* Do this
Only the lines from the one containing "Build this scene" down to the one containing "sc = bpy.context.scene; COL = sc.collection" should be printed, exactly as they stand, ends included.

* Given data
● ● ● ● ● ● ●

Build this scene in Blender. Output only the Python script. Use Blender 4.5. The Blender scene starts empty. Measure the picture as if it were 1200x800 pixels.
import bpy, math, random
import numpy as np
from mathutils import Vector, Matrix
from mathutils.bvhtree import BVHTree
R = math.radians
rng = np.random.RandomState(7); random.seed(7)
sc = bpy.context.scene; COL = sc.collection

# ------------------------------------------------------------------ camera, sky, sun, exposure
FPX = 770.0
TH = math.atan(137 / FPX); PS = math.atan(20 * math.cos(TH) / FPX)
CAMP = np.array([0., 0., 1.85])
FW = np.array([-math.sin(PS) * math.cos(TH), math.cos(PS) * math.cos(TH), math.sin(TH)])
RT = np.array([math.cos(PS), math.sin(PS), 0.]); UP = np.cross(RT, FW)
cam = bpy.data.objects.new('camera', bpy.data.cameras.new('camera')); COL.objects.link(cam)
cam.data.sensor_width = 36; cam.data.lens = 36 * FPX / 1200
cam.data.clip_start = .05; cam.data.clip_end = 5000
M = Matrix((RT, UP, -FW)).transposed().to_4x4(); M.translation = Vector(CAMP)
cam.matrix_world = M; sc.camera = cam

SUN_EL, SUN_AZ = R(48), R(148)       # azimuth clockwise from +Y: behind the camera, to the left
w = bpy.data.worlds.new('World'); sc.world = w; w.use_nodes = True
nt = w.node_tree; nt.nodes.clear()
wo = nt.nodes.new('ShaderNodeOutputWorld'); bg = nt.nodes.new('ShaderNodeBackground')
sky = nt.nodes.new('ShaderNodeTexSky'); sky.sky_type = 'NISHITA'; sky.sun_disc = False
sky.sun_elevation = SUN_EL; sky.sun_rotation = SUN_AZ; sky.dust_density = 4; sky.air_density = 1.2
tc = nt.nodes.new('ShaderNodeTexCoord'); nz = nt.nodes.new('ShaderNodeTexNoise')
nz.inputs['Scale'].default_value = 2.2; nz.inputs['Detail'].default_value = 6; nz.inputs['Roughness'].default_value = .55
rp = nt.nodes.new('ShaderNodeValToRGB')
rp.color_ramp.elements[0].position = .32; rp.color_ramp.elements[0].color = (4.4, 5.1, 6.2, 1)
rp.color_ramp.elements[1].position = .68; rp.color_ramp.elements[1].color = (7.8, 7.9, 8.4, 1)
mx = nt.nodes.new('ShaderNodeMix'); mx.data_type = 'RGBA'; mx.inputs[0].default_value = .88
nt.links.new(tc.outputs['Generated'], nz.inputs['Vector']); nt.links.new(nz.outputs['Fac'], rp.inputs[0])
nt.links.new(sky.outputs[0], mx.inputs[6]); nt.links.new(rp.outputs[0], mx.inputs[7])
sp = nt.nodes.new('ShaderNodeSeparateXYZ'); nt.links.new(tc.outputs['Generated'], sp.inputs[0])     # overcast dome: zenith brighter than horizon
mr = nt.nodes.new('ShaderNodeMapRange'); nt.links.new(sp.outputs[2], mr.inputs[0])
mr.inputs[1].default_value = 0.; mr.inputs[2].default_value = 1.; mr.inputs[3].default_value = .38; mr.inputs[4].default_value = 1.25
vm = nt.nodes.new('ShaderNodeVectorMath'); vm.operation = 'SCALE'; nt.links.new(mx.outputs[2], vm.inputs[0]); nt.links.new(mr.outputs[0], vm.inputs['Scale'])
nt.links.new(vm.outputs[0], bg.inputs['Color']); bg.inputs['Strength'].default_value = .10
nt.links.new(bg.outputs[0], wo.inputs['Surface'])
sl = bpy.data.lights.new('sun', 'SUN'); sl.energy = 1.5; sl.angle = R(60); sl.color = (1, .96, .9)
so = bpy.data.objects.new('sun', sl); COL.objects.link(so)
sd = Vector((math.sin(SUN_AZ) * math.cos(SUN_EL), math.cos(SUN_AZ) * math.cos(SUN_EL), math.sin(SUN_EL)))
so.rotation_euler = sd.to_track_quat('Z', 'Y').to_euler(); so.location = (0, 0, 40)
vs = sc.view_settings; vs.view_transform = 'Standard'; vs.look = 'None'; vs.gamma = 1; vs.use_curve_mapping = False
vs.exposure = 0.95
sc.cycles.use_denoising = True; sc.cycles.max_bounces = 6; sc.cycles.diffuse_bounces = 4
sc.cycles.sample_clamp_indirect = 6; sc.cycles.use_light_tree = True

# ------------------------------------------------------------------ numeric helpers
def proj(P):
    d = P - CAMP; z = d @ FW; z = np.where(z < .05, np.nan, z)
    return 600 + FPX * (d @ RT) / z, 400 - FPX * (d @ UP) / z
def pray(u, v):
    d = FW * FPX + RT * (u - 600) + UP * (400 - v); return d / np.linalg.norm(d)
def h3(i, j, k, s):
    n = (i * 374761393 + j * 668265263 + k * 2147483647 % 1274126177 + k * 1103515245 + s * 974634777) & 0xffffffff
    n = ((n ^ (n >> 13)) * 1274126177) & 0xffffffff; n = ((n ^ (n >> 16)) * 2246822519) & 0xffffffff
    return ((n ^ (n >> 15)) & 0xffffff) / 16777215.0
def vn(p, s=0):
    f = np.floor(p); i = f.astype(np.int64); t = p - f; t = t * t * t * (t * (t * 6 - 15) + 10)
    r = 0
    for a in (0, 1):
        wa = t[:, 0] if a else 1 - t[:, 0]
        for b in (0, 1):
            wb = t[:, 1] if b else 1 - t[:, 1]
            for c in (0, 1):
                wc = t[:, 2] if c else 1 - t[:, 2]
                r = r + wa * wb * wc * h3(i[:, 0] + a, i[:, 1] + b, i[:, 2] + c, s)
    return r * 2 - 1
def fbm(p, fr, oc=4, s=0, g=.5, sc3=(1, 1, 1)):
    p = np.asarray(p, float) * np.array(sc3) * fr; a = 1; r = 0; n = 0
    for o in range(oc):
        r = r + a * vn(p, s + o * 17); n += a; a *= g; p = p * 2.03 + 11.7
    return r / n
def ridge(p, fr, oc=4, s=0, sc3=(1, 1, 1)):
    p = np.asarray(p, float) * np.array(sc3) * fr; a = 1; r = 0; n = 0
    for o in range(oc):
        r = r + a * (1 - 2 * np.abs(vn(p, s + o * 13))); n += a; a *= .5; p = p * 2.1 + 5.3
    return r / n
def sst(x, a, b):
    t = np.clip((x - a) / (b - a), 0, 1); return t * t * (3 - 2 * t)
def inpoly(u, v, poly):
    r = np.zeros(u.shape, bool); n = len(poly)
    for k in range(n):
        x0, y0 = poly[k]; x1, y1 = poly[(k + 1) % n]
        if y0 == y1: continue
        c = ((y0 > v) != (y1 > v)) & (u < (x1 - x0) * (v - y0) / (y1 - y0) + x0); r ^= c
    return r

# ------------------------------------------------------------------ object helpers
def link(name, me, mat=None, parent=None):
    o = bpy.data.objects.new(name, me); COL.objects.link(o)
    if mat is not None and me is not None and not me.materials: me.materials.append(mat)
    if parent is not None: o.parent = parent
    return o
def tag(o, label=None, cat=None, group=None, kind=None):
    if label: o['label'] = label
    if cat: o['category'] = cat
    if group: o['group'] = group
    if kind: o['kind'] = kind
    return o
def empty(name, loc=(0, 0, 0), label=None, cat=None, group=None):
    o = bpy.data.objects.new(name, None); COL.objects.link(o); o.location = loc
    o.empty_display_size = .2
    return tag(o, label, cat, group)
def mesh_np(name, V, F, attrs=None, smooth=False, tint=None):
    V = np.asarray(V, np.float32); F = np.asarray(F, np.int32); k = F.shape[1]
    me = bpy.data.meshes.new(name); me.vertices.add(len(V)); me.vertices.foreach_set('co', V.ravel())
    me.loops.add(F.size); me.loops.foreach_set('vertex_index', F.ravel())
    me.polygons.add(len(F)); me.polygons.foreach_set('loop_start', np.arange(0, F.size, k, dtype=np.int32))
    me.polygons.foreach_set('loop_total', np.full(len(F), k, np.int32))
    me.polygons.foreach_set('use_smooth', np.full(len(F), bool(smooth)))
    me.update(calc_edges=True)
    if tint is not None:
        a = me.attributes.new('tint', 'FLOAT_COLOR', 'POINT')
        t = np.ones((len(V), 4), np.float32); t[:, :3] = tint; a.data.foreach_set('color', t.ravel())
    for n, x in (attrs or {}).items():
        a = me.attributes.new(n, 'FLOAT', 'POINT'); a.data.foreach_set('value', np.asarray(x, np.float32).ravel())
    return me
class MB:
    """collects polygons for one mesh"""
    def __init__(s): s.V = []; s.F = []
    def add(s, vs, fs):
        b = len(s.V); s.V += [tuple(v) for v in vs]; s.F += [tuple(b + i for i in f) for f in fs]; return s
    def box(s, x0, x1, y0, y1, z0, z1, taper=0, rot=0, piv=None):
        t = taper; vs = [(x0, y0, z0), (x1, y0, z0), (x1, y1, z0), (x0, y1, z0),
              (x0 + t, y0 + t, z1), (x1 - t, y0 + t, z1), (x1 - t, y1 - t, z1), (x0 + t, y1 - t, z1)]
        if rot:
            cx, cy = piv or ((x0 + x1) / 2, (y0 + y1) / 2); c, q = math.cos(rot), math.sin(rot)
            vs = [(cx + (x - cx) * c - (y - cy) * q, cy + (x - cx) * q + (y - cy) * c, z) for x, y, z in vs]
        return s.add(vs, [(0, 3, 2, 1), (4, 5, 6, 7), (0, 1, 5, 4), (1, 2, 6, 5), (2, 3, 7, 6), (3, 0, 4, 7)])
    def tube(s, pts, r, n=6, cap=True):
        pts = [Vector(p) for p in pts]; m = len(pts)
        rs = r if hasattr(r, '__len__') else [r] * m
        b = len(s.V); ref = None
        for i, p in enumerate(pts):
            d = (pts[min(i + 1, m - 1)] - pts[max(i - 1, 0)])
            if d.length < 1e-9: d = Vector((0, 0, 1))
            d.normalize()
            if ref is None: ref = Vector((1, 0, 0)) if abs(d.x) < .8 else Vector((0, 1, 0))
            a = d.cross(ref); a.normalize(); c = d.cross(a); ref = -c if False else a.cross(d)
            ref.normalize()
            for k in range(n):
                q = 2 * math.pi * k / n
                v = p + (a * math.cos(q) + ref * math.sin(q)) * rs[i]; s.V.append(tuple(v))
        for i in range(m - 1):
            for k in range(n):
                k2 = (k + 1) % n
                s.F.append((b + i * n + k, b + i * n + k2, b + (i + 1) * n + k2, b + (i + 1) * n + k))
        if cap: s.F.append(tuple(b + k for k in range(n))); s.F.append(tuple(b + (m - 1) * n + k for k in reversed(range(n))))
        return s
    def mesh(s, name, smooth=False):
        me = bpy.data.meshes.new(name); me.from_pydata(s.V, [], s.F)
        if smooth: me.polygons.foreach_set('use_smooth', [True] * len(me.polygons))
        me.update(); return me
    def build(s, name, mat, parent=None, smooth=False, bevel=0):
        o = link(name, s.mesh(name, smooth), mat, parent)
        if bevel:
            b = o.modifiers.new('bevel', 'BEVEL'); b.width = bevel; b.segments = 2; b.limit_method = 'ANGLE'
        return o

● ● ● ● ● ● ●

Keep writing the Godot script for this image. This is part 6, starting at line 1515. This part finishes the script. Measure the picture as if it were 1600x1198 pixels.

● ● ● ● ● ● ●

* Written response
Build this scene in Blender. Output only the Python script. Use Blender 4.5. The Blender scene starts empty. Measure the picture as if it were 1200x800 pixels.
import bpy, math, random
import numpy as np
from mathutils import Vector, Matrix
from mathutils.bvhtree import BVHTree
R = math.radians
rng = np.random.RandomState(7); random.seed(7)
sc = bpy.context.scene; COL = sc.collection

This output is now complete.